Um dos problemas crónicos enraizados na atividade dos nossos tribunais é o excesso de burocracia e morosidade na atribuição de uma resposta aos problemas. Ora, com o objetivo de combater a ineficiência da atividade jurisdicional, surgiu no nosso sistema o procedimento de injunção, que é um mecanismo simplificado que visa garantir uma decisão célere e, assim, acautelar os interesses das partes, o que se afigura indispensável para o bom funcionamento da vida prática.
A injunção traduz-se, em concreto, num procedimento que permite ao credor de uma dívida ter um documento (designado título executivo) que lhe possibilita recorrer a um processo judicial de execução para recuperar junto do devedor o montante que este lhe deve.
Após a apresentação do requerimento de injunção pelo credor, o eventual devedor é notificado desse requerimento e, se não se opuser ao mesmo, é emitido o referido título executivo. Caso se oponha, o processo é remetido para um tribunal.
No nosso ordenamento jurídico, o procedimento de injunção é aplicável a dois tipos de situações de especial importância, cada um com regras especiais no que concerne aos seus pressupostos específicos.
A primeira é a que se encontra referida no Decreto-Lei n.º 269/98, destinando-se a exigir o cumprimento de obrigações pecuniárias emergentes de contratos de valor não superior à alçada do tribunal de 1.ª instância (15.000,00 €).

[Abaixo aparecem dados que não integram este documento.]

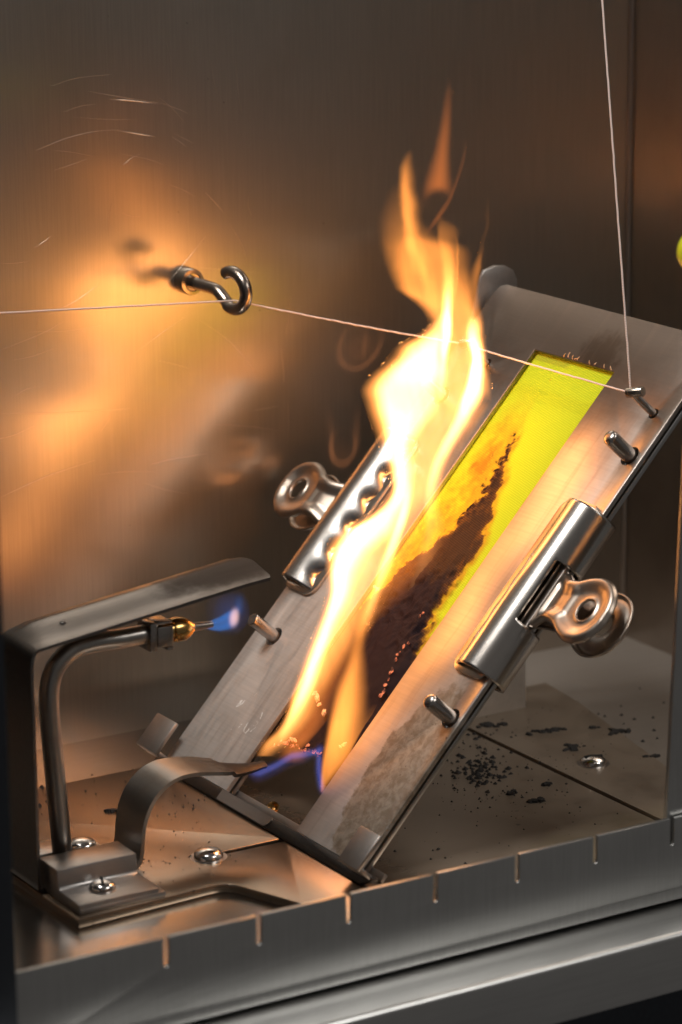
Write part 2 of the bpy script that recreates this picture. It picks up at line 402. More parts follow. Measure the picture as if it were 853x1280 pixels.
structure(MB().slab([(64.9, 4), (110, 4), (110, 330), (78.0, 330), (67.9, 80)], 102.4, 104.0, mat=flip), 'right_front_frame', M['front'], (66.6, -104, 0), bevel=0.3)
structure(MB().box(-170, -131.2, -112.0, -104.2, -8.4, 330), 'left_front_frame', M['dark'], (-131, -108, 0), bevel=0.5)

# floor plates
p1 = [at_z(*q)[:2] for q in ((98, 1150), (262, 1108), (275, 1105.5), (287, 1105), (300, 1107.5), (376, 1129))]
out1 = [tuple(q) for q in p1] + [(-22.5, -100), (94.6, -100), (94.6, 60), (-80, 60)]
s0, s1 = at_z(268, 1068), at_z(352, 1050)
dv = (s1 - s0)[:2]; dv = dv / np.linalg.norm(dv); nv_ = np.array([-dv[1], dv[0]])
slot = [tuple(s0[:2] + nv_ * 1.1)] + [tuple(s0[:2] - nv_ * 1.1)] + [tuple(s1[:2] - nv_ * 1.1 + dv * a) for a in (0, 0.8)] + [tuple(s1[:2] + nv_ * 1.1 + dv * a) for a in (0.8, 0)]
structure(MB().slab(out1, -6.75, ZF, [slot]), 'floor_plate', M['floor'], (0, -20, ZF), bevel=0.3)
out2 = [(96.0, -100), (117, -100), at_z(835, 960)[:2], at_z(723, 878)[:2], (143, 62), (96.0, 62)]
structure(MB().slab([tuple(q) for q in out2], -6.75, ZF + 0.3), 'floor_plate', M['floor'], (0, -20, ZF), bevel=0.3)
structure(MB().box(94.7, 95.95, -100, 62, -6.78, -5.6), 'floor_joint', M['black'], (95, 0, -6))

# scratches on the back wall
def scratch(pts, w):
    b = MB(); P = spline([at_y(u, v, YB) for u, v in pts], 8); L_, R_ = [], []
    for i, p in enumerate(P):
        tdir = (P[min(i + 1, len(P) - 1)] - P[max(i - 1, 0)]).normalized()
        nn = Vector((-tdir.z, 0, tdir.x)); ww = w * 0.6 * (0.1 + math.sin(math.pi * i / (len(P) - 1)))
        L_.append((p.x + nn.x * ww, YB, p.z + nn.z * ww)); R_.append((p.x - nn.x * ww, YB, p.z - nn.z * ww))
    n_ = len(P)
    cen = [(p.x, YB - 0.05, p.z) for p in P]
    b.add(L_ + cen + R_, [(i, i + 1, n_ + i + 1, n_ + i) for i in range(n_ - 1)] + [(n_ + i, n_ + i + 1, 2 * n_ + i + 1, 2 * n_ + i) for i in range(n_ - 1)])
    return b
wall_o = bpy.data.objects['back_wall']
FAINT = []
for i in range(30):
    u_, v_ = rnd.uniform(10, 380), rnd.uniform(60, 640); an = rnd.choice([rnd.gauss(0.1, 0.25), rnd.gauss(1.5, 0.12), rnd.gauss(2.6, 0.3)]); le = rnd.uniform(10, 45); bd = rnd.uniform(-6, 6)
    FAINT.append(([(u_ - le * math.cos(an), v_ - le * math.sin(an)), (u_ + bd * math.sin(an) * 0.5, v_ - bd * math.cos(an) * 0.5), (u_ + le * math.cos(an), v_ + le * math.sin(an))], rnd.uniform(0.025, 0.06)))
for pts, w in FAINT + list((([(46, 188), (80, 174), (115, 165), (150, 162)], 0.10), ([(146, 163), (175, 168), (195, 171)], 0.20), ([(64, 108), (95, 98), (140, 93)], 0.05),
               ([(110, 114), (150, 121), (205, 130)], 0.10), ([(137, 124), (165, 126), (198, 130)], 0.22), ([(205, 130), (222, 136), (236, 142)], 0.07),
               ([(214, 170), (226, 178), (234, 184)], 0.07), ([(218, 167), (232, 174), (242, 179)], 0.07), ([(150, 192), (185, 199), (205, 206)], 0.06),
               ([(256, 240), (268, 252), (280, 266)], 0.14), ([(288, 280), (303, 308), (310, 332)], 0.07), ([(352, 436), (355, 470), (354, 480)], 0.10),
               ([(360, 500), (361, 525), (361, 548)], 0.08), ([(0, 438), (50, 418), (80, 402)], 0.05), ([(0, 622), (60, 595), (120, 575)], 0.08),
               ([(185, 582), (215, 574), (260, 567)], 0.10), ([(210, 230), (230, 238), (244, 246)], 0.06), ([(0, 517), (90, 515), (165, 511)], 0.05),
               ([(250, 400), (285, 425), (312, 455), (322, 475)], 0.06), ([(80, 140), (100, 133), (120, 130)], 0.05))):
    o = build(scratch(pts, w), 'scratch', M['scratch'], parent=wall_o, smooth=0)
    o.matrix_parent_inverse = wall_o.matrix_world.inverted() if False else Matrix.Translation(-Vector((0, YB, 0)) * MM)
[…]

A segunda é a dos pagamentos efetuados como remunerações de transações comerciais, que sempre foi uma área pautada por uma certa precariedade de pagamentos. Para fazer face a esta problemática foi introduzido no nosso ordenamento jurídico o Decreto-Lei n.º 32/2003, que estabeleceu o regime especial relativo a atrasos de pagamento em transações comerciais, independentemente do valor da dívida, entretanto revogado pelo Decreto-Lei n.º 62/2013, que manteve a disposição de que o atraso de pagamento em transações comerciais conferia ao credor o direito de recorrer à injunção, independentemente do valor da dívida.

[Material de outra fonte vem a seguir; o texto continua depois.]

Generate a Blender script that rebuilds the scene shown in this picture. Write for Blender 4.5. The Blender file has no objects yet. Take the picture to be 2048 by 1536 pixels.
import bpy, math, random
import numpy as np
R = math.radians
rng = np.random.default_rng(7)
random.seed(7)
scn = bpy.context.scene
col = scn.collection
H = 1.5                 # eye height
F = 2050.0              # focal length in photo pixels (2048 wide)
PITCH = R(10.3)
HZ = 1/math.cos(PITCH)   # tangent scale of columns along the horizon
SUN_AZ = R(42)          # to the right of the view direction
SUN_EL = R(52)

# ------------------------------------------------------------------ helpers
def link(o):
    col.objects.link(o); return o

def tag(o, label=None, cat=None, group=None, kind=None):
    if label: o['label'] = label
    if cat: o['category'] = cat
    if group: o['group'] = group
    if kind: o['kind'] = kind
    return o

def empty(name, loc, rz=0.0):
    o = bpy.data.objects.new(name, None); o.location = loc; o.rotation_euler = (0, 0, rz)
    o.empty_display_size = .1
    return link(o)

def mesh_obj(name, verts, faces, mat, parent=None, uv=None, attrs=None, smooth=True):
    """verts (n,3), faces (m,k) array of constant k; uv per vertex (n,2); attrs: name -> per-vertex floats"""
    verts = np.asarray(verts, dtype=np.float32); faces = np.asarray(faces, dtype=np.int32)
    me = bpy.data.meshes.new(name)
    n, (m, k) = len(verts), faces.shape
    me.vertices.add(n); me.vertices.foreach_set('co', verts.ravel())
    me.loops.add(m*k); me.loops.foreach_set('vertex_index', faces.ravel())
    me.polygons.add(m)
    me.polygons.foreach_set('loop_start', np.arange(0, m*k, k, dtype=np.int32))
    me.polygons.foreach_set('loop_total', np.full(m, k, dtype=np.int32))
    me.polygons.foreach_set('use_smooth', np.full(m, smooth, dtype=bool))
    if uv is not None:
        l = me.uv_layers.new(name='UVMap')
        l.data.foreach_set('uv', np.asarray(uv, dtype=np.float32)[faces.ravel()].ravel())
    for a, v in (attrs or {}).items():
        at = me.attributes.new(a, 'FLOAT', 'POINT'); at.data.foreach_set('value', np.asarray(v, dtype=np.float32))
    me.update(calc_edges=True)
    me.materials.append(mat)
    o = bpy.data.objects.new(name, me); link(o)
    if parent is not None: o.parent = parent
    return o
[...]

Atentemos numa situação específica: um empresário em nome individual, dedicando-se à atividade de empreiteiro de construção civil, celebra com outra pessoa singular que se dedica à construção de edifícios para revenda e arrendamento um contrato denominado pelas partes de empreitada, tendo por objecto a execução pelo primeiro dos trabalhos de construção de um edifício, composto por duas moradias. Ora sucede que o primeiro, através do recurso ao procedimento de injunção, requereu a notificação do segundo no sentido de lhe ser paga uma quantia em atraso, todavia este deduziu oposição, alegando que o imóvel cuja construção foi adjudicada não foi objecto de afetação a qualquer atividade económica ou profissional, pelo que, não estando em causa uma transação comercial, não era lícito o recurso ao procedimento de injunção
A questão que se coloca é a de saber o que se entende por transações comerciais, ou seja, que tipo de relações entre empresas entram no preenchimento deste conceito.

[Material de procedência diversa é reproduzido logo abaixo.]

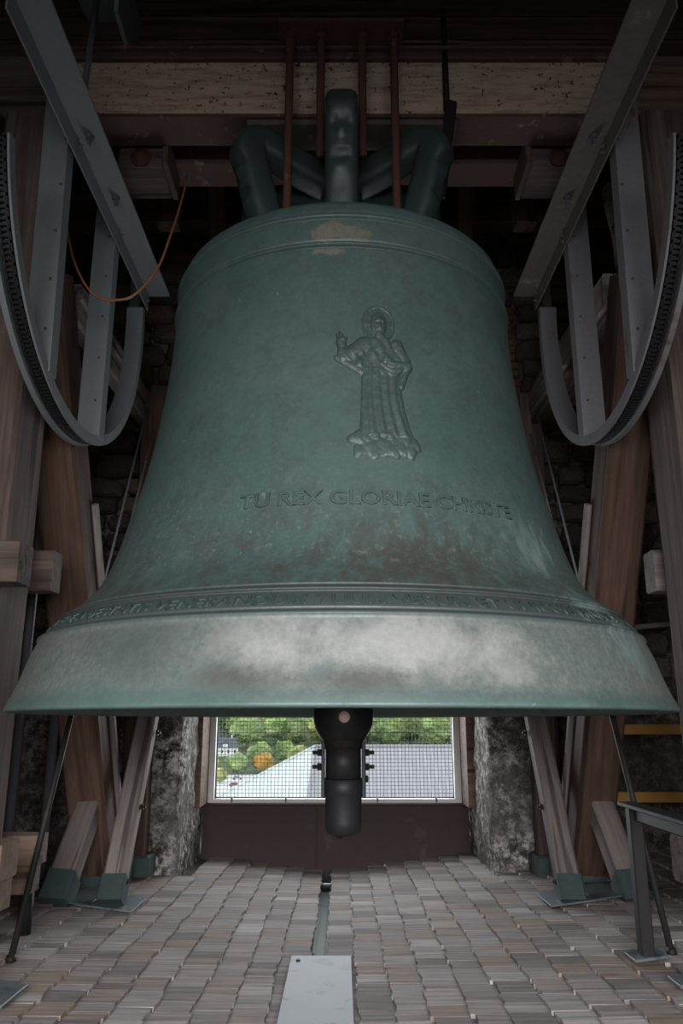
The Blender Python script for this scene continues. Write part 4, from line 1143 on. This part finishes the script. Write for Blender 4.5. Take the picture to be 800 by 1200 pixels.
cr = {'g': [crown_mesh(i*3.1, L_green) for i in range(3)], 'y': [crown_mesh(20+i*3.1, L_yell) for i in range(2)], 'a': [crown_mesh(40, L_aut)]}
trunk_me = mesh('trunk', *tube([(0, 0, -0.3), (0, 0, 0.7)], [0.07, 0.05], 7), W_dark)
rt = random.Random(5)
def tree(x, y, size, kind, label, group):
    z = terrain_z(y)
    M = Matrix.Translation((x, y, z)) @ Matrix.Scale(size, 4)
    o = link('tree', None, None, M); o['label'] = label; o['category'] = 'tree'; o['group'] = group
    link('trunk', trunk_me, o, M @ Matrix.Translation((0, 0, 0.25)))
    link('crown', rt.choice(cr[kind]), o, M @ Matrix.Translation((0, 0, 1.05)) @ Matrix.Rotation(rt.uniform(0, 6), 4, 'Z') @ Matrix.Diagonal((rt.uniform(0.9, 1.2), rt.uniform(0.9, 1.2), rt.uniform(0.8, 1.1), 1)))
y_ = 458
while y_ < 860:
    xx = -0.19*y_ + rt.uniform(0, 12)
    while xx < 0.19*y_:
        k = 'y' if rt.random() < 0.22 else 'g'
        if not (y_ < 490 and xx < -60):
            tree(xx, y_+rt.uniform(-2, 2), rt.uniform(7.6, 8.8), k, {'g': 'round green tree in the wooded hillside', 'y': 'yellowish green tree in the wooded hillside'}[k], {'g': 'green trees on the hillside', 'y': 'yellowish trees on the hillside'}[k])
        xx += rt.uniform(25, 28)
    y_ += 27
for x_, y_, s_, k_, lb in ((-56, 352, 4.0, 'y', 'yellowish tree below the dormered house, nearest the window frame'), (-44.5, 356, 4.1, 'g', 'green tree beside the street, left of the orange tree'), (-33.5, 358, 3.9, 'a', 'orange autumn tree beside the street'), (-19, 375, 4.6, 'y', 'yellowish tree peeping over the pale green roof hip'), (-27, 395, 4.6, 'g', 'green tree between the orange tree and the roof hip'), (-38, 388, 4.6, 'g', 'green tree behind the orange autumn tree'), (-46, 318, 2.6, 'y', 'small brownish bush on the street in front of the parked cars')):
    tree(x_, y_, s_, k_, lb, 'trees along the street')
def car(x, y, rot, col, label):
    z = terrain_z(y); M = Matrix.Translation((x, y, z)) @ Matrix.Rotation(rot, 4, 'Z')
    o = link('car', None, None, M); o['label'] = label; o['category'] = 'car'; o['group'] = 'cars parked on the street'
    m = plain('car_paint_'+col[0], col[1], 0.35, 0.05, 1, 0.5)
    prof = [(-2.1, 0.35), (2.1, 0.35), (2.15, 0.75), (1.2, 0.9), (0.6, 1.42), (-1.2, 1.45), (-1.9, 0.95), (-2.15, 0.85)]
    MY = Matrix.Rotation(0, 4, 'Z')
    V = [(p[0], -0.85, p[1]) for p in prof]+[(p[0], 0.85, p[1]) for p in prof]; n = len(prof)
    obj('body', (V, [(i, n+i, n+(i+1) % n, (i+1) % n) for i in range(n)]+[tuple(range(n)), tuple(reversed(range(n, 2*n)))]), m, o, M)
    obj('side_glass', box(-1.2, 0.7, -0.88, 0.88, 0.92, 1.3), M_glass, o, M)
    for wx in (-1.3, 1.3):
        for wy in (-0.8, 0.8): obj('wheel', tube([(wx, wy-0.1, 0.33), (wx, wy+0.1, 0.33)], 0.33, 12), S_black, o, M)
for x_, y_, c_, lb in ((-49, 335, ('white', (0.7, 0.7, 0.7)), 'white car parked nearest the left window frame'), (-42, 338, ('silver', (0.4, 0.42, 0.45)), 'silver car parked between white and dark cars'), (-33, 336, ('dark', (0.05, 0.055, 0.06)), 'dark car parked right of the silver one'), (-38, 300, ('red', (0.35, 0.05, 0.04)), 'red car parked on the nearer side of the street')):
    car(x_, y_, 0.1, c_, lb)
bpy.context.view_layer.update()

O Tribunal da Relação de Coimbra pronunciou-se relativamente a esta situação, no seu acórdão de 25/01/2022 (disponível em www.dgsi.pt), tendo considerado que “não basta que uma pessoa celebre uma transação que dê origem ao fornecimento de mercadorias ou à prestação de serviços contra uma remuneração para ficar preenchido o conceito de empresa e para que essa transação seja qualificada como comercial.” É ainda necessário que essa pessoa atue enquanto organização no âmbito de tal atividade, o que implica que exerça uma atividade de forma estruturada e estável, que não se deve limitar a uma prestação pontual e isolada.
Posto isto, considerou o Tribunal que o contrato de empreitada em causa não foi um contrato entre empresas e, por isso, não é de considerar como transação comercial, porquanto “as circunstâncias em que o réu adjudicou ao autor a construção das moradias…e as circunstâncias em que decorreu tal construção não são próprias de alguém que se dedica à construção de imóveis para venda”, uma vez que, não só não foi o réu que adjudicou o contrato, como não foi ele que escolheu o empreiteiro, acompanhou a execução da obra, nem subscreveu o contrato de arrendamento, estando, na altura, emigrado na Alemanha, tendo sido representado, nos aludidos atos, por um terceiro.
Em consequência do exposto, o Tribunal concluiu que não se demonstrou que o réu se dedicava à construção de edifícios para venda, logo, o contrato de empreitada em causa não foi um contrato entre empresas e, por isso, não é de considerar como transação comercial para efeitos do Decreto-Lei n.º 32/2003.
Tudo analisado, decidiu o Tribunal que não era admissível exigir judicialmente ao réu o pagamento da quantia devida através da providência de injunção.